Apr 10, 2012

Brazil’s Congress to Legalize Brothels

Brazil News

| BRASILIA – A proposal before the Senate committee to reform the Penal Code provides eliminating criminal penalties for owners of brothels. The legal experts who make up the committee want to end what they call the moral “cynicism” of the current legislation. In practice, they say, the ban on brothels only serves to corrupt police who extort money and services from the owners of the establishments.

Brazil’s Congress Building in Brasilia designed by Oscar Niemeyer.

Brazil’s Congress (photo: amatra13.org.br)

”The Code will cease to be the moral champion of the 1940s. The ban makes no sense,” said the attorney Luiz Carlos dos Santos Gonçalves, general rapporteur of the committee, who’s goal it is to prepare a draft to be submitted to Congress, told Folha de Sao Paulo.

Under the current law, whoever keeps a house of prostitution is subject to imprisonment from 2 to 5 years plus a fine. Prostitution itself is not illegal in Brazil, nor is it regulated by the government.

If approved by Congress, the change will pave the way for the regulation of the profession. It will permit labor unions to establish a link between the employees and the employer as is the norm in countries such as Germany and Holland.
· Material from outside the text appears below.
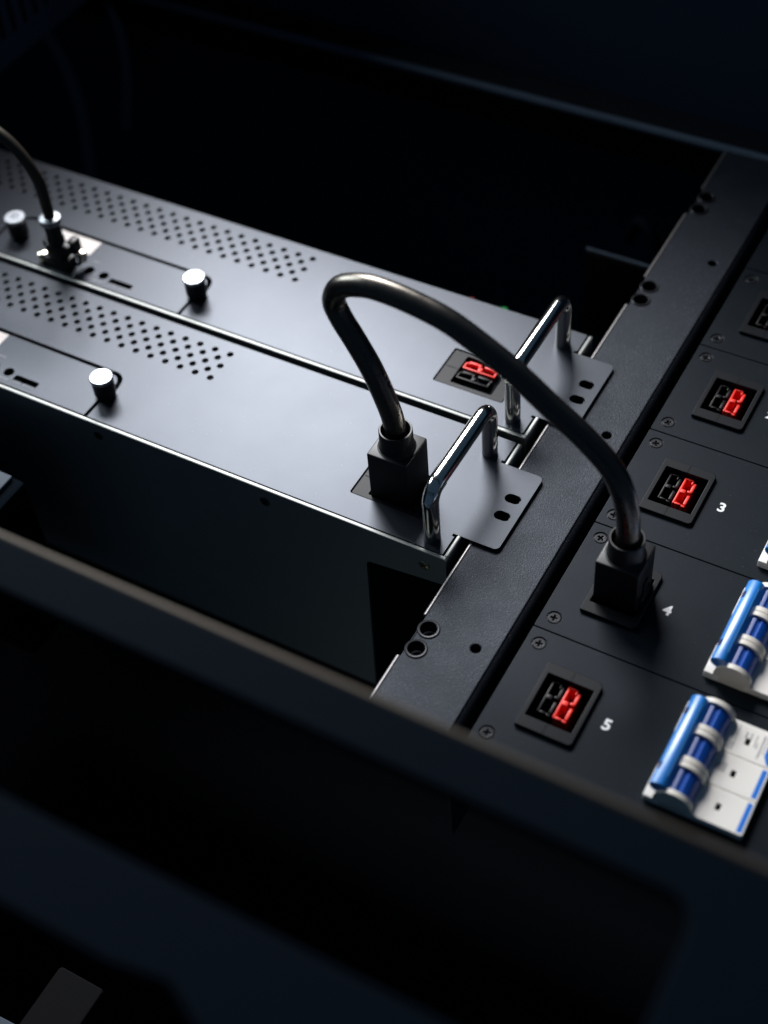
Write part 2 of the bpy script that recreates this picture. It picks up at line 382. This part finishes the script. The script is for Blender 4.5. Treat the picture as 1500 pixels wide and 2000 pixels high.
# ------------------------------------------------------------------ battery modules
def module(dy, label, data_side):
    t = thing('battery_module', label, 'battery module', (2, -3.3+dy, -14), 'battery modules side by side')
    Y0, Y1 = -7.40+dy, .85+dy                  # faceplate
    # housing: side walls with the folded lip showing round the faceplate
    bm = bmesh.new()
    prof = []
    XL, XR = -30, 17.46
    # front wall with the cut-out near the right end (drawn in XZ)
    bw = bmesh.new()
    front = round_poly([(XL, 0), (XR, 0), (XR, -2.0), (12.84, -2.55), (12.5, -14), (XL, -14)], [0, .12, 0, .3, 0, 0])
    a = [bm.verts.new((x, Y0-.27, z)) for x, z in front]; b = [bm.verts.new((x, Y0-.05, z)) for x, z in front]
    n = len(front)
    for i in range(n): bm.faces.new((a[i], b[i], b[(i+1) % n], a[(i+1) % n]))
    bm.faces.new(a); bm.faces.new(b[::-1])
    es = [e for e in bm.edges if all(abs(v.co.z) < 1e-4 for v in e.verts) and abs(e.verts[0].co.y-e.verts[1].co.y) < 1e-5]
    bmesh.ops.bevel(bm, geom=es, offset=.09, segments=4, profile=.5, affect='EDGES')
    fin(bm, 'housing_side', M['steel'], t)
    bw.free()
    bm = bmesh.new()
    bx(bm, 17.22, 17.46, Y0-.05, Y1+.02, -2.0, -.005, .08, 3)
    fin(bm, 'housing_end', M['steel'], t)
    bm = bmesh.new(); bx(bm, XL, 17.2, Y0-.02, Y1+.02, -14, -.55); fin(bm, 'housing_core', M['void'], t)
    # faceplate with its ear, cover opening, socket opening, vents and slots
    ear = round_poly([(-29.9, Y0), (17.15, Y0), (17.15, -6.13+dy), (17.02, -6.13+dy), (17.02, -6.0+dy), (19.44, -6.0+dy), (19.44, -.73+dy), (17.02, -.73+dy),
                      (17.02, -.60+dy), (17.15, -.60+dy), (17.15, Y1), (-29.9, Y1)],
                     [0, .0, 0, 0, 0, .3, .3, 0, 0, 0, .1, 0])
    hs = []
    cov = [(-18.7, Y0-.0), (-4.47, Y0-.0), (-4.42, -5.3+dy), (-4.25, -4.6+dy), (-4.55, -4.0+dy), (-5.1, -3.93+dy), (-17.9, -3.72+dy), (-18.75, -4.6+dy)]
    g = .11
    covh = round_poly([(-18.82, Y0+.02), (-4.44, Y0+.02), (-4.42, -5.6+dy), (-4.13, -5.0+dy), (-4.35, -3.90+dy), (-17.9, -3.78+dy), (-18.95, -4.8+dy)],
                      [0, 0, .4, .5, .75, .9, .6])
    covp = round_poly([(-18.64, Y0+.02), (-4.64, Y0+.02), (-4.62, -5.65+dy), (-4.38, -5.08+dy), (-4.56, -4.12+dy), (-17.9, -4.00+dy), (-18.74, -4.88+dy)],
                      [0, 0, .4, .45, .6, .75, .5])
    # the cover reaches the plate's front edge, so the plate outline carries the notch
    plate_out = [(-29.9, Y0), (-18.82, Y0)]+covh[:0]
    notch = [p for p in covh if p[1] > Y0+.05]
    notch = sorted([], key=lambda p: 0)
    right = covh  # order: starts x=-18.82,y0 -> right side -> up -> left
    seq = [p for p in covh][::-1]              # from the left side round to the right side
    # rotate so that it begins at the left foot
    k = min(range(len(seq)), key=lambda i: (seq[i][1] > Y0+.05, seq[i][0])); seq = seq[k:]+seq[:k]
    if seq[1][1] <= Y0+.05: seq = [seq[0]]+seq[1:][::-1]
    seq = [(p[0], Y0 if p[1] <= Y0+.05 else p[1]) for p in seq]
    outer = [(-29.9, Y0)]+seq+[p for p in ear if p[0] > 10]+[(-29.9, Y1)]
    hs.append(rrect(11.05, 15.2, -5.86+dy, -3.14+dy, .12))
    for s_ in (-2.70, -3.92): hs.append(slotx(18.24, 19.06, s_+dy, .27))
    sp = .502
    for r in range(5):
        for i in range(29):
            x = 0.-i-(0.5 if r % 2 else 0)
            hs.append(circ(x, 0.0-r*sp+dy, .18, 16))
    pl = sheet('faceplate', outer, hs, 0, .13, M['faceplate'], t, bev=.02)
    bmv = bmesh.new(); bx(bmv, -29.9, 17.1, Y0+.02, Y1-.02, -.5, -.45); fin(bmv, 'plate_backing', M['void'], t)
    # service cover with ports
    ph = [circ(-11.59, -6.45+dy, .31, 20), circ(-10.5, -6.50+dy, .30, 20), rrect(-9.95, -8.35, -6.90+dy, -6.50+dy, .1, 4), circ(-12.5, -6.25+dy, .18, 16),
          rrect(-14.3, -12.9, -7.0+dy, -6.35+dy, .1, 4)]
    cv = sheet('service_cover', covp, ph, -.005, .12, M['faceplate'], t, bev=.02)
    for x in (-4.42, -17.45):
        cy = -5.62+dy
        bm = bmesh.new(); lathe(bm, x, cy, [(.54, -.02), (.55, .12), (.56, .2), (.60, .25), (.60, .9), (.61, 1.18), (.3, 1.2)], 40)
        kb = fin(bm, 'thumbscrew', M['knobside'], t)
        bm = bmesh.new(); lathe(bm, x, cy, [(.60, 1.17), (.645, 1.22), (.645, 1.36), (.60, 1.42), (.30, 1.42), (.27, 1.37), (.16, 1.37), (.13, 1.41), (0, 1.42)], 40)
        fin(bm, 'thumbscrew_cap', M['knob'], kb)
        bm = bmesh.new()
        for a in range(5): bx(bm, x-.26+a*.12, x-.22+a*.12, cy-.02, cy+.05, 1.415, 1.424)
        fin(bm, 'cap_marking', M['screw'], kb)
    # paper label
    bm = bmesh.new(); bx(bm, -15.35, -12.4, -5.32+dy, -4.1+dy, -.004, .006); lb = fin(bm, 'paper_label', M['paper'], t)
    # small pale legends under the ports (unreadable in the photo)
    bm = bmesh.new()
    for x0, x1, yy in ((-13.9, -13.1, -7.22), (-11.95, -11.1, -7.1), (-10.95, -10.2, -7.12), (-9.8, -9.3, -7.05), (-9.15, -8.4, -7.05), (-11.9, -11.4, -5.75)):
        x = x0
        while x < x1:
            wd = random.uniform(.05, .1); bx(bm, x, x+wd, yy+dy, yy+.17+dy, -.002, .006); x += wd+.04
    fin(bm, 'port_legend', M['dim'], t)
    # recessed power inlet
    X0, X1, A, B = 11.09, 15.16, -5.82+dy, -3.18+dy
    fr = sheet('socket_frame', rrect(X0, X1, A, B, .1), [rrect(11.95, 14.38, -5.52+dy, -3.42+dy, .06)], -.06, .3, M['bezel'], t, bev=.03)
    bm = bmesh.new(); bx(bm, X0+.1, 11.84, (A+B)/2-.02, (A+B)/2+.02, -.075, -.055); fin(bm, 'frame_seam', M['groove'], fr)
    connector('red_connector', 12.97, -4.22+dy, -.14, M['red'], fr, math.pi/2, 1.06)
    connector('black_connector', 12.97, -5.03+dy, -.14, M['innerblack'], fr, math.pi/2, 1.06)
    # chrome handle
    ya, yb, hx, hz = -6.66+dy, -.38+dy, 16.2, 3.40; r = .88
    path = [Vector((hx, ya, -.02)), Vector((hx, ya, 1)), Vector((hx, ya, hz-r-.2))]
    for k in range(19):
        a = math.radians(90*k/18); path.append(Vector((hx, ya+r-r*math.cos(a), hz-r+r*math.sin(a))))
    for k in range(19):
        a = math.radians(90*k/18); path.append(Vector((hx, yb-r+r*math.sin(a), hz-r+r*math.cos(a))))
    path += [Vector((hx, yb, 1)), Vector((hx, yb, -.02))]
    bm = bmesh.new(); tube(bm, path, .42, 32); fin(bm, 'handle', M['chrome'], t, 60)
    # screws on the side wall
    for sx, sz, mm in ((16.24, -1.02, M['screwpale']), (6.97, -.95, M['screw']), (-3.68, -.92, M['screw']), (-13.6, -.95, M['screw'])):
        bm = bmesh.new()
        lathe(bm, 0, 0, [(.30, -.01), (.29, .03), (.22, .055), (.0, .06)], 24)
        for v in bm.verts: v.co = Vector((sx+v.co.x, Y0-.265-v.co.z, sz+v.co.y))
        s_ = fin(bm, 'side_screw', mm, t)
        bm = bmesh.new()
        bx(bm, -.18, .18, -.035, .035, .05, .066); bx(bm, -.035, .035, -.18, .18, .05, .0665)
        for v in bm.verts:
            a = .6; x, y = v.co.x*math.cos(a)-v.co.y*math.sin(a), v.co.x*math.sin(a)+v.co.y*math.cos(a)
            v.co = Vector((sx+x, Y0-.265-v.co.z, sz+y))
        fin(bm, 'cross_slot', M['groove'], s_)
    return t
module(0, 'front battery module with the thick black cable plugged into it', 0)
module(8.94, 'rear battery module with an empty red and black socket behind the arching cable', 1)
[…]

”It is a historical claim to the movement for prostitutes,” Roberto Dominguez, president of the NGO Davida and legal advisor to the Brazilian Network of Prostitutes, told Folha.

The businessman Oscar Maroni Filho, 61, who was convicted of exploiting prostitutes at a hotel in Sao Paulo, advocates the reforms. “I have suffered much from it. Some of these processes that have occurred, happened because I did not want to pay off the police,” he told Folha.

Under the proposal, which must be sent to the full Senate in late May, workers will have to be working in a brothel of their own accord, willingly, and of course, cannot be less than 18 years old.

If a brothel owner forces a person into prostitution, including cases where there is debt involved, they will be subject to penalties of 5 to 9 years imprisonment. The proposed reform of the Penal Code also stiffens the penalties for sexual exploitation of children under 18.

The penalty for those who exploit the prostitution of children and adolescents will go from 4 to 10 years imprisonment. The penalty affects those who perform the act as well as the owner of the brothel.

Today, according to the rapporteur of the committee, there is virtually no punishment for anyone who has sex with a teenaged prostitute over the age of 14.

With regard to sex with children under 14 years, the current legislation, as amended in this regard in August 2009, already provides many harsh penalties, since the act is considered to be rape of the vulnerable. Since the reform, if a child under 14 is found working in a brothel, the owner will also be prosecuted.

A recent decision of the Superior Court of Justice caused international controversy when it acquitted a man who had intercourse with children under 14 because they were already prostitutes. But that decision was based on the previous legislation as the acts occurred before 2009.